A NZ children's author, much awarded (here and overseas) and much published (same) had their name transformed and gender switched on air recently. Ever since I heard it it has been bugging me. After an initial giggle (sorry mate) my thoughts quickly descended to 'what do you have to do around here to get some recognition'. I understand if my name is mangled - its a tricky name - it can be a challenge even for people who've known me a long time. But I was a bit shocked that this person's name wasn't better known. At least enough to be the right sex. If you have a flair for rugby your name is soon the topic of discussion around the breakfast table. If your face is on the TV during peak viewing it is an easy side step to print media. And bad behaviour seems the most effective PR of all and, as Paul Henry can confirm, the equivalent of a winning lottery ticket. If it was just about being good at what you do then I could understand that. If it was about building your reputation then that would be something to aim for. But these don't seem to be sufficient for writers of children's literature in NZ. And many of the NZ writers for children that I know regularly do the promotional equivalent of a marathon and try all sorts of gymnastic contortions to get their names out there. When I do school visits I often ask children if they know some NZ authors and illustrators and I'm saddened at their response. No Roald Dahl is not a kiwi. They often ask me if I draw as well as write and when I say that I don't, I ask them for the names of some NZers who do. What's the world coming to if they don't know Lynley Dodd or Gavin Bishop or Pamela Allen? And what about Ruth Paul and Donovan Bixley?When they ask me if I'm friends with other authors and I smile and say of course and tell them who, they stare blankly at me. Surely the sign of a healthy society is not only clothed and fed and educated children, but also a society that recognizes the names of their writers and illustrators for children. They know the names of children's writers from other countries, whether recent or not. The music industry has managed to raise its profile, but that took a government required quota system. Do children in other countries know the names of their children's writers? Do you know who Mo Willems and Ian Falconer and Lauren Child are?
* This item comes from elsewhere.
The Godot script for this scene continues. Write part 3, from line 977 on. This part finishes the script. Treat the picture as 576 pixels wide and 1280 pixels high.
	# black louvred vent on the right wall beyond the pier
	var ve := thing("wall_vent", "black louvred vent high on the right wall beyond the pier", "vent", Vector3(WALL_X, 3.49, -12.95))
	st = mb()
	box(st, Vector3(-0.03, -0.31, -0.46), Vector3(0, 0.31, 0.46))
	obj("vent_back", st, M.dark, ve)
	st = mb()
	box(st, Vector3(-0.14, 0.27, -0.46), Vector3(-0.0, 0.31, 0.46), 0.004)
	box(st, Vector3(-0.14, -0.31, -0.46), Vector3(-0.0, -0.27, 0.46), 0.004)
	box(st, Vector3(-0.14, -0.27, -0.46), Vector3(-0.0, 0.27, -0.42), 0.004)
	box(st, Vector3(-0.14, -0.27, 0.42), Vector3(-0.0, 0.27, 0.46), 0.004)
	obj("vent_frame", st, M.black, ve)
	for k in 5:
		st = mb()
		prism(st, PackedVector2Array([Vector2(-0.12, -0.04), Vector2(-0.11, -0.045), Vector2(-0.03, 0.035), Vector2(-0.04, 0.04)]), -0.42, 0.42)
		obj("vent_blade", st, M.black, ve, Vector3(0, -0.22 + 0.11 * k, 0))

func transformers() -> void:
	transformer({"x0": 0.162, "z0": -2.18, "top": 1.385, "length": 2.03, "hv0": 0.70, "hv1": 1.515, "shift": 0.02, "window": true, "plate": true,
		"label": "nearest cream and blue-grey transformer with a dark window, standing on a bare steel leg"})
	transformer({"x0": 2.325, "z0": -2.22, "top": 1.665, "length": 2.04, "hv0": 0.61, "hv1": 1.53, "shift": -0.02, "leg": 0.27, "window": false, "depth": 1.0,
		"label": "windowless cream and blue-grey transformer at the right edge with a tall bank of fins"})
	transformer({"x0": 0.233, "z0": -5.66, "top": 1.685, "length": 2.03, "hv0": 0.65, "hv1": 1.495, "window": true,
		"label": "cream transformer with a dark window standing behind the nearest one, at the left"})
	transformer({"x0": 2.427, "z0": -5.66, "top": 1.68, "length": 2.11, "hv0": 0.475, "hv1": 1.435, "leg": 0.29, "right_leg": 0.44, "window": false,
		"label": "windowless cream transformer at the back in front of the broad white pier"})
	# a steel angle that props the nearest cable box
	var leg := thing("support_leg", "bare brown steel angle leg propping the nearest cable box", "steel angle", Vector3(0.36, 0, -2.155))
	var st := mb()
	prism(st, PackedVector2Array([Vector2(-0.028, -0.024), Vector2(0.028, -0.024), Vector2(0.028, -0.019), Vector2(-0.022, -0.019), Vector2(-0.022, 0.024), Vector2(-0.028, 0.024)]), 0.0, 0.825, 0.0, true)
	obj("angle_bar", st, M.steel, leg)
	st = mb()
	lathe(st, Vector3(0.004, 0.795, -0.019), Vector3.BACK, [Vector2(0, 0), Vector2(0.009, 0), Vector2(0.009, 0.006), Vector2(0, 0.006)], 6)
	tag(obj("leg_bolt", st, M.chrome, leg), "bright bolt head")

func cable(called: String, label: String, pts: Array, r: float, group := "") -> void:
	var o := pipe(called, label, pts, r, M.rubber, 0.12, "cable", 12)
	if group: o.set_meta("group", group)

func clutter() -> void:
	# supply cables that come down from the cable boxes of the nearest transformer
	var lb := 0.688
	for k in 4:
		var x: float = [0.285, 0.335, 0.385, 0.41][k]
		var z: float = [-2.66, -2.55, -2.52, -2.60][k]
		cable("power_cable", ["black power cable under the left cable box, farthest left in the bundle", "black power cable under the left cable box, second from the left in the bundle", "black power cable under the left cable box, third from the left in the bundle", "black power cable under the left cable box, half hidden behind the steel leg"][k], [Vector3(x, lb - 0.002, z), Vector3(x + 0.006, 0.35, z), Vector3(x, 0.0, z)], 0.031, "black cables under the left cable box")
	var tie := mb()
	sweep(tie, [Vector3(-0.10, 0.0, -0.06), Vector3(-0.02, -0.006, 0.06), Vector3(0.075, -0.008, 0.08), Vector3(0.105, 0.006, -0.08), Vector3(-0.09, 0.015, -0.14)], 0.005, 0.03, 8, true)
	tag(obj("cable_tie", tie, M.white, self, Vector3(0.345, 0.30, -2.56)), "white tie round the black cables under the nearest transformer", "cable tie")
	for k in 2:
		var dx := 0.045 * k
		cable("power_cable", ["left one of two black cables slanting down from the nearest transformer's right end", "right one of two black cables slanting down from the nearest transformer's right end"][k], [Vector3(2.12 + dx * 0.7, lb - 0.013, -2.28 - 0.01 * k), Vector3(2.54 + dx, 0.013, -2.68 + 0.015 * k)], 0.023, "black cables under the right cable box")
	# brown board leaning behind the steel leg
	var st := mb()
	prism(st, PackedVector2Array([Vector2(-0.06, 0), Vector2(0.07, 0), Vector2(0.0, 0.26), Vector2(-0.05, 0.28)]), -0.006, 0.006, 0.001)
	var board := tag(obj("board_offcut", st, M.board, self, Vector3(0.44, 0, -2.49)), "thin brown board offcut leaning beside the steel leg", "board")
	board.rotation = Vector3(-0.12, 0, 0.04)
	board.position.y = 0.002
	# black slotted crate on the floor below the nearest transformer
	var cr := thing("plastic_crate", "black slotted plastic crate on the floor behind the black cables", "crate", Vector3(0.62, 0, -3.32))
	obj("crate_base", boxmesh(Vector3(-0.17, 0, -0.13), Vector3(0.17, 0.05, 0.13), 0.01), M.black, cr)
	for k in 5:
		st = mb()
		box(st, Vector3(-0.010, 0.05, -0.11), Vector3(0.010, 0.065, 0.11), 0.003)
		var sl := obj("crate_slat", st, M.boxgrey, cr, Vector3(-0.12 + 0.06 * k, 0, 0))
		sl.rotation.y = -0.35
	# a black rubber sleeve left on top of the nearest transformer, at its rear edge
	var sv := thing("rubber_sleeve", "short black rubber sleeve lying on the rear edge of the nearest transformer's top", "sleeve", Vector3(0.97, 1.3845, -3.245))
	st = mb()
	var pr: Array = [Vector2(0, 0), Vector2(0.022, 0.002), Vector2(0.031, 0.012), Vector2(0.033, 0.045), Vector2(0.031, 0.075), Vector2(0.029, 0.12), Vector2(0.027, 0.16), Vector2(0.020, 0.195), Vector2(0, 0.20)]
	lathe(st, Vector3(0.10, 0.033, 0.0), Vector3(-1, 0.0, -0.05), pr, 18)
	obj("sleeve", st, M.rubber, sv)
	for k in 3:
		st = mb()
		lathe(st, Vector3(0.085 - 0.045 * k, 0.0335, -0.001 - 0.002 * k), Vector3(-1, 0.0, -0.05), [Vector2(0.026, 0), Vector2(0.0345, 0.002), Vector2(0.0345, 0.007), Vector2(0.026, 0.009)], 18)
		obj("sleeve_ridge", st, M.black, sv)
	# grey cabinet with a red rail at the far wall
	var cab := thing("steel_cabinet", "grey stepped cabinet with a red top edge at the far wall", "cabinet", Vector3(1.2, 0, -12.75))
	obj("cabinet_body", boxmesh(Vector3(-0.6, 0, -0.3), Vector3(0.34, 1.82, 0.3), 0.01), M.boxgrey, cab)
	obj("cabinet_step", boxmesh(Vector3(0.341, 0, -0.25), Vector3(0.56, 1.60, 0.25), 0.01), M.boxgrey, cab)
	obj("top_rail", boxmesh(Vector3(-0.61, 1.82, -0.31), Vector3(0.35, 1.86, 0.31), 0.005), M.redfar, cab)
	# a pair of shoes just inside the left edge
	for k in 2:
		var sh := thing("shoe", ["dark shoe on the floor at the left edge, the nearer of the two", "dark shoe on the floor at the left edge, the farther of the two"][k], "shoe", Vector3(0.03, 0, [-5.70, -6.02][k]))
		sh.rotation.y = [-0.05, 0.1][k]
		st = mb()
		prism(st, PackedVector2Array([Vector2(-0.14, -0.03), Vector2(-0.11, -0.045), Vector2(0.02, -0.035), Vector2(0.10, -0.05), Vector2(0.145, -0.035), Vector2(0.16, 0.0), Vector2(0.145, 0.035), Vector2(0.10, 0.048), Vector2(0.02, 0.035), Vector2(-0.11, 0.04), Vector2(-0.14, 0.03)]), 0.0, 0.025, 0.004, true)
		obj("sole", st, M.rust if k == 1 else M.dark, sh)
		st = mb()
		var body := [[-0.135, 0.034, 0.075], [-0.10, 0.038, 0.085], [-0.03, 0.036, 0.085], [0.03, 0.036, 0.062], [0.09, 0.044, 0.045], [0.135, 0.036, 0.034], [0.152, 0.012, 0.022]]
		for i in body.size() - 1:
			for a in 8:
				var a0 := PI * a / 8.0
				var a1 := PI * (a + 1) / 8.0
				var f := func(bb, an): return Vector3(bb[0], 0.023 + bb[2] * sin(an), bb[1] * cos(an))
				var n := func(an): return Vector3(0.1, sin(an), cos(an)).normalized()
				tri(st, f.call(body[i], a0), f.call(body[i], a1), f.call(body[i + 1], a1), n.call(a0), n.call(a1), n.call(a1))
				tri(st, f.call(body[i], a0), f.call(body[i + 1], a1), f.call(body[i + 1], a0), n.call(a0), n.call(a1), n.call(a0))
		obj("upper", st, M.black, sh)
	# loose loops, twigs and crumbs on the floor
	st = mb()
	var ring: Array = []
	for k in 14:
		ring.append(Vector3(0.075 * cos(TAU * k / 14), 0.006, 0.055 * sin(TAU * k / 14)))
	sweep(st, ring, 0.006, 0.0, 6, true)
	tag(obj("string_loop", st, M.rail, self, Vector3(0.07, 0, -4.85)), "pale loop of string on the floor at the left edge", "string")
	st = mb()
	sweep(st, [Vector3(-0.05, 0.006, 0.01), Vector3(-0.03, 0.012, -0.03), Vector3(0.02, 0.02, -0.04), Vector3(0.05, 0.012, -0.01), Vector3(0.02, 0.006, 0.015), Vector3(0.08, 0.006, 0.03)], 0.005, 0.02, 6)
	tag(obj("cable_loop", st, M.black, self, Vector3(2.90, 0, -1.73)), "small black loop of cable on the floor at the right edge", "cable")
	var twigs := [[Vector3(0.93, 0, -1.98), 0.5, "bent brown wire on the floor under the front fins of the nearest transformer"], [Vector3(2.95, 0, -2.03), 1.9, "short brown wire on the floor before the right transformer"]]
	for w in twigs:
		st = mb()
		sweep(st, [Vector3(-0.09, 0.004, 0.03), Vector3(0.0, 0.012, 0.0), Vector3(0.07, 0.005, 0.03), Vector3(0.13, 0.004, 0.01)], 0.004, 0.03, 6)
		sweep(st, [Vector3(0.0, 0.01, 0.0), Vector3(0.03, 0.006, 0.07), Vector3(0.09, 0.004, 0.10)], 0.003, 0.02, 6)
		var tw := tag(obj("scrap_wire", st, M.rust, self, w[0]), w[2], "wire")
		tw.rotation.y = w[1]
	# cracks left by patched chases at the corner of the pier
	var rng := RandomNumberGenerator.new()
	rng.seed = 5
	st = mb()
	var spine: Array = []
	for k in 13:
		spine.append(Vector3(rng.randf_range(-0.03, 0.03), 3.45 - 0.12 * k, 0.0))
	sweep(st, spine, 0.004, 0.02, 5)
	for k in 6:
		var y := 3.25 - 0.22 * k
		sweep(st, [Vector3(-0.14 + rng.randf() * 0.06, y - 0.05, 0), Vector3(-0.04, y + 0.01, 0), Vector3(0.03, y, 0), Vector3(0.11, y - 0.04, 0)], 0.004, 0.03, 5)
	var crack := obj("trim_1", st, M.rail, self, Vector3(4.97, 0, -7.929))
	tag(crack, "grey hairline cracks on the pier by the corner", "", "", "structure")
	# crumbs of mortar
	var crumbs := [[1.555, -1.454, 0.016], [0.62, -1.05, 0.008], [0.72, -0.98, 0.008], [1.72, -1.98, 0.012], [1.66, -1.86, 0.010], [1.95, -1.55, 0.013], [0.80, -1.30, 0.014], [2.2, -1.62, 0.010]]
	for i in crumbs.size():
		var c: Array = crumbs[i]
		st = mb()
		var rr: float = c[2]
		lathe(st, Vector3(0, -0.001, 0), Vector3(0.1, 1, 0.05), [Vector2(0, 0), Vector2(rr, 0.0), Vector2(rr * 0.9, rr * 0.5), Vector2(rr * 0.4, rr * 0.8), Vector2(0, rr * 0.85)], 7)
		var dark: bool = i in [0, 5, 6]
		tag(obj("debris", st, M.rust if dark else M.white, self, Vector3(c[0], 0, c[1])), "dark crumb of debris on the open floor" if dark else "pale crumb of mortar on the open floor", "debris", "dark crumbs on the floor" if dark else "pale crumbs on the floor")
I guess this example illustrates that our efforts, no matter how strenuous, aren't working. We need some help. Any suggestions?

UPDATE - okay as my SO pointed out, books are often known by their titles or main characters, especially amongst children. Hairy McLairy, or Maori Legends, or the Wheels on the Bus would be remembered before the people behind them are. I don't think this is a complete rationale or excuse though. Is there ever a teaching focus on NZ writers in primary schools? Is it in the curriculum? I would love to know.

UPDATE 2.0 - of course the more I think about it, the more I have to acknowledge how much name recognition is about branding. I get branding. However while I pursue branding on the one hand, for me I make the whole issue so much more complicated for myself by not having a series or sticking to one style/genre/age group. I can't assume that readers who like my short stories or my picture books will necessarily graduate to my longer works. And I have contemporary and historical time slip and my picture books are all stand alones and do I need to build name recognition for each one? Okay I'm tired just thinking about it - I'm off to have a lie down and a cup of tea and then work on my next novel which is completely different to anything that has come before - sigh. 

1 comment:

Old Kitty said...

You got me thinking now. Cos I love The Gruffalo but offhand and without googling - I can't tell you who wrote it! LOL!! But I know Jacqueline Wilson and JK Rowling! LOL!

Sorry don't think this post is helping but I have a feeling the media reporting has a lot to do about name recognition. I know celeb's names only because they are written about everyday, in ever newspaper in every magazine in the news, on tv etc.etc. infinitum. And we are talking children here and in this day and age - TV/internet is king and queen and unless authors' names are mentioned here everyday, the kids just won't know. I think so anyway! And unless their books have been made into films/tv series/toys - something visual - there's even less chance of name recognition. Now off I go to google the Gruffalo!